Haaertz  |  December 8, 2009  |  Share  |  Source article

Jordan's Ministry of Labor on Wednesday rejected accusations that a local factory supplying clothing to Israel was abusing its workers, saying there was no evidence of either human trafficking or forced work.

On Sunday The National Labor Committee, a U.S.-based workers' rights organization, released a report accusing the Musa Garments factory in Jordan of employing workers under inhuman conditions, and charges the company with "human trafficking, abuse, forced overtime, primitive dorm conditions,

imprisonment and forcible deportations of foreign guest workers."

The report exposed what is claimed to be one of the biggest secrets of the Israeli fashion industry, saying the cheap production costs for Israeli labels, such as Irit, Bonita, Jump and Pashut, took a heavy toll on workers' rights at Musa Garments.

The publication of the NLS report by Haaretz triggered a wave of demonstrations and responses in Israel, as labor protection organizations in Israel organized a demonstration in Tel Aviv that was to be held opposite the Azrieli Center, where the stores reportedly marketing clothing from Musa Garments have branches.

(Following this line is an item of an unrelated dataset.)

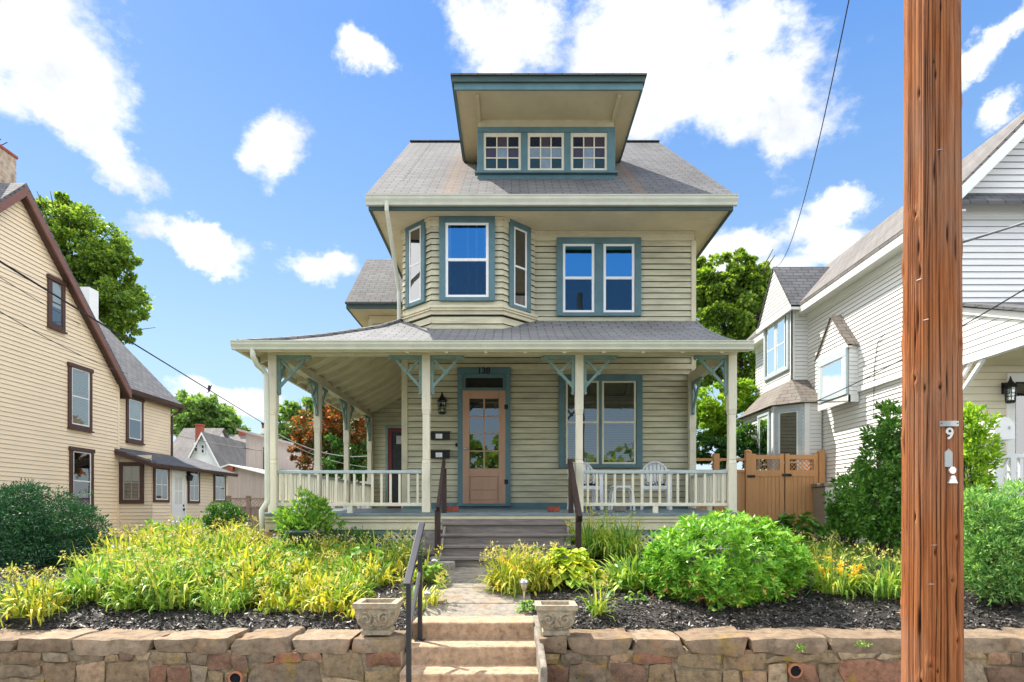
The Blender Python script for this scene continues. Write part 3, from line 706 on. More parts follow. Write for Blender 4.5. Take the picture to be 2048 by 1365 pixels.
sk = MB(); sk.box(-3.93, 3.58, 9.84, 9.90, 1.605, 1.654); sk.box(-3.915, 3.57, 9.855, 9.90, 1.55, 1.604); sk.box(-3.90, 3.56, 9.87, 9.91, 1.43, 1.549)
sk.box(-3.90, -3.86, 9.911, YE, 1.43, 1.65); sk.box(3.52, 3.56, 9.911, YW, 1.43, 1.65); sk.box(-3.95, -3.84, 9.86, 9.97, 1.0, 1.43)
sk.build('porch_skirt', M['cream'], house, bevel=.006)
sk = MB(); sk.box(-3.88, 3.54, 9.90, 9.94, 1.37, 1.429); sk.box(-3.8, -1.30, 9.90, 9.94, 1.10, 1.19); sk.build('skirt_board', M['teal_lt'], house)
pi = MB(); pi.box(-1.42, -1.12, 9.88, 10.2, .8, 1.43); pi.box(.96, 1.2, 9.88, 10.2, .8, 1.43); pi.box(-3.86,3.5,10.45,10.6,.8,1.66); pi.build('porch_pier', M['found'], house)
lt = MB()
for (xa, xb) in ((-3.83, -1.42), (1.2, 3.5)):
    for sgn in (1, -1):
        x = xa-.25
        while x < xb+.25:
            z0, z1 = 1.12, 1.40; xx0, xx1 = (x, x+.28) if sgn > 0 else (x+.28, x)
            lo, hi = max(xa, min(xb, xx0)), max(xa, min(xb, xx1))
            def zat(v): return z0+(z1-z0)*(v-xx0)/(xx1-xx0)
            if abs(hi-lo) > .03: lt.bar((lo, 9.925+sgn*.006, zat(lo)), (hi, 9.925+sgn*.006, zat(hi)), .010, .034)
            x += .105
lt.build('lattice', M['post'], house)

# porch steps
st = MB()
zs = [1.55, 1.385, 1.23, 1.075]; ys = [9.60, 9.34, 9.08, 8.82]
xs0, xs1 = -1.10, .92
for k, (z, y) in enumerate(zip(zs, ys)):
    xa = xs0-.0-.022*k; xb = xs1+.015*k
    st.box(xa, xb, y, y+.285, z-.038, z)
    zlow = zs[k+1] if k < 3 else .86
    st.box(xa+.03+(.28 if k == 3 else 0), xb-.03, y+.03, y+.055, zlow-.03, z-.039)
st.box(xs0, xs1, 9.84-.02, 9.86, 1.50, 1.60)
stp = st.build('porch_steps', M['steps'], house, bevel=.006)
sb = MB()
for x in (xs0+.05, xs1-.08):
    sb.prism(Fr((x, 0), (0,1), (1,0)), [(8.88,.86),(9.85,.86),(9.85,1.5),(9.62,1.5),(8.88,1.03)], 0, .03)
sb.build('stringer', M['steps'], stp)
for x, wd in ((PX(888,10), .05), (.925, .075)):
    h = MB(); h.bar((x, 10.0, 2.52), (x+.02, 8.72 if x > 0 else 9.0, 1.62 if x > 0 else 1.75), wd, .11)
    yy = 8.75 if x > 0 else 9.02
    h.box(x-.03, x+.05, yy, yy+.08, .95, 1.66 if x > 0 else 1.75); h.box(x-.03, x+.05, 9.86, 9.94, 1.69, 2.40)
    h.build('step_handrail', M['darkwood'], house, bevel=.01)
bl = MB(); bl.box(-1.17, -.80, 8.62, 8.84, .8, 1.03); bl.build('step_footing', M['found'], house, bevel=.02)

# rear wing
wg = MB(); wx = -3.86
Fw = Fr((0, YE+.02), (1,0), (0,-1))
siding(wg, Fw, Z1, 7.0, lambda z: [(wx, XL)], .115, .013)
Fwl = Fr((wx, 0), (0,1), (-1,0))
def wgab(z):
    if z < 7.1: return [(YE+.02, 20.3)]
    k = (z-7.1)/.86; return [(16.2+k+.3, 21.0-k-.3)]
siding(wg, Fwl, .9, 9.0, wgab, .115, .018, gap=GAPH)
wg.face((wx,20.3,.9),(XL,20.3,.9),(XL,20.3,7),(wx,20.3,7))
wing = wg.build('rear_wing', [M['siding'], M['lapshadow']], house)
s = MB(); s.slab([(-4.33,16.2,7.14),(XL-.01,16.2,7.14),(XL-.01,18.6,9.2),(-4.33,18.6,9.2)], .06); s.slab([(-4.33,18.6,9.2),(XL-.01,18.6,9.2),(XL-.01,21.0,7.14),(-4.33,21.0,7.14)], .06); s.build('wing_roof', M['roof_main'], wing)
s = MB(); s.box(-4.28,XL-.02,16.24,16.28,6.98,7.12); s.box(-4.31,-4.28,16.24,20.9,6.98,7.12); s.build('wing_fascia', M['teal_dark'], wing)
s = MB(); s.box(-4.28,XL-.02,16.28,16.9,7.0,7.02); s.box(-4.28,wx+.02,16.9,20.9,7.0,7.02); s.box(wx,XL-.02,16.885,16.915,6.8,6.99); s.build('wing_soffit', M['soffit'], wing)
s = MB(); s.box(wx-.02,wx+.1,YE-.01,YE+.06,Z1,6.9); s.build('wing_corner_board', M['cream'], wing)
s = MB(); a0, a1 = PX(771,YE), PX(771,YE)+1.0; zt2 = PZ(851,YE)
s.fbox(Fw, a0, a0+.07, 0, .05, Z1+.02, zt2); s.fbox(Fw, a1-.07, a1, 0, .05, Z1+.02, zt2); s.fbox(Fw, a0+.07, a1-.07, 0, .05, zt2-.08, zt2-.001)
s.build('side_door_frame', M['teal_lt'], wing, bevel=.004)
s = MB(); a0 += .075; a1 -= .075; zt2 -= .085
s.fbox(Fw, a0, a0+.10, 0, .04, Z1+.03, zt2); s.fbox(Fw, a1-.1, a1, 0, .04, Z1+.03, zt2); s.fbox(Fw, a0+.1, a1-.1, 0, .039, zt2-.1, zt2-.001); s.fbox(Fw, a0+.1, a1-.1, 0, .039, Z1+.031, Z1+.2); s.fbox(Fw, a0+.1, a1-.1, 0, .039, Z1+.95, Z1+1.03)
sd = s.build('side_door', M['reddoor'], wing, bevel=.004)
s = MB(); s.fbox(Fw, a0+.1, a1-.1, 0, .02, Z1+.2, zt2-.1); s.cur = 1; s.fbox(Fw, a0+.22, a0+.42, .0205, .024, zt2-.42, zt2-.2); s.build('side_door_screen', [M['dim'], M['metalgrey']], wing)

# ---------------------------------------------------------------- things on the porch
def mailbox(z, label):
    x0, x1 = PX(863,YW), PX(900,YW); t = thing('wall_mailbox', label, 'mailbox', ((x0+x1)/2, YW, z), 'mailboxes beside the front door')
    b = MB(); b.prism(Fr((0, YW-.02), (0,-1), (1,0)), [(0,z),(.10,z),(.12,z+.12),(.04,z+.16),(0,z+.16)], x0, x1); b.build('box', M['black'], t, bevel=.006)
    b = MB(); b.hexa([(x0-.01,YW-.15,z+.125),(x1+.01,YW-.15,z+.125),(x1+.01,YW-.018,z+.168),(x0-.01,YW-.018,z+.168),(x0-.01,YW-.152,z+.133),(x1+.01,YW-.152,z+.133),(x1+.01,YW-.018,z+.178),(x0-.01,YW-.018,z+.178)]); b.build('lid', M['black'], t)
    b = MB(); b.face((PX(873,YW),YW-.127,z+.02),(PX(886,YW),YW-.127,z+.02),(PX(886,YW),YW-.141,z+.11),(PX(873,YW),YW-.141,z+.11)); b.build('name_card', M['plastic'], t)
    return t
mailbox(PZ(881,YW)-.0, 'black wall mailbox with white card, upper of the two left of the door')
mailbox(PZ(918,YW)-.0, 'black wall mailbox with white card, lower of the two left of the door')
def lantern(x, y, z, label, s=1.0, mat='black'):
    t = thing('wall_lantern', label, 'lantern', (x, y, z))
    b = MB(); b.box(x-.05*s,x+.05*s,y-.03,y-.012,z-.06*s,z+.12*s); b.tube([(x,y-.03,z+.07*s),(x,y-.12,z+.12*s),(x,y-.15,z+.16*s),(x,y-.15,z+.10*s)], .012*s, 6); b.build('bracket', M[mat], t)
    b = MB(); cy = y-.15
    b.lathe([(.005,.25*s),(.02*s,.20*s),(.03*s,.17*s),(.09*s,.09*s),(.10*s,.075*s),(.075*s,.07*s)], (x,cy,z-.05*s), 6)
    b.lathe([(.055*s,-.17*s),(.07*s,-.15*s),(.07*s,-.13*s),(.03*s,-.12*s)], (x,cy,z-.05*s), 6)
    for j in range(6):
        a = math.pi/3*j; b.bar((x+.078*s*math.cos(a),cy+.078*s*math.sin(a),z+.03*s),(x+.066*s*math.cos(a),cy+.066*s*math.sin(a),z-.20*s), .01*s, .01*s)
    for zz in (0,-.07,-.12): b.tube([(x+(.075+zz*.05)*s*math.cos(k*math.pi/3), cy+(.075+zz*.05)*s*math.sin(k*math.pi/3), z+zz*s) for k in range(7)], .005*s, 4, False)
    b.build('cage', M[mat], t)
    b = MB(); b.lathe([(.05*s,-.18*s),(.065*s,.02*s)], (x,cy,z-.005), 6); b.build('lamp_glass', M['glass'], t)
    return t
lantern(PX(886,YW), YW-.012, PZ(808,YW), 'small black lantern on the clapboard wall left of the salmon front door', 1.05)
b = MB(); b.box(PX(911,YW), PX(915.5,YW), YW-.04, YW-.012, PZ(894,YW), PZ(887,YW)); tag(b.build('doorbell', M['black'], loc=(PX(913,YW),YW,PZ(890,YW)), bevel=.004), 'small dark doorbell button on the siding left of the front door frame', 'doorbell')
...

Labor MK Shelly Yachimovich had responded to the allegations by saying that they represent a "frightening phenomenon of exploitation that, of course, didn't begin today."

However, a report compiled by Jordan's Ministry of Labor, found that there was "no basis for the most serious allegations made by the NLC against the working conditions at the Musa Garments factory and the enforcement of the laws of Jordan."

The ministry stated that there was no evidence of human trafficking or withholding of passports, and no evidence of forced overtime or forced work on Fridays or holidays. The report also responded to other complaints raised by the NLS, such as subhuman living conditions such as 4-8 people in a tiny dormitory room, no showers and water for only an hour or two a night. There is no heat in the rooms in the winter, and the bathrooms are filthy. The roofs leak.

In its response, the Jordanian Ministry of Labor admitted that while the dormitory conditions met acceptable standards, "sanitation needs some improvement."

"A new dormitory is being made available to the workers in September, which will also represent an overall improvement," the statement added. Also, in response to claims of conflicts between supervisors and workers, the ministry claimed that it indeed seemed that two supervisors have "bad relations with the workers, and findings and recommendations to Musa management have been made in this regard."

Furthermore, the Ministry of Labor added that "investigations involving the workers subject to the deportation order are on-going, and more information will be released in that regard as it becomes available."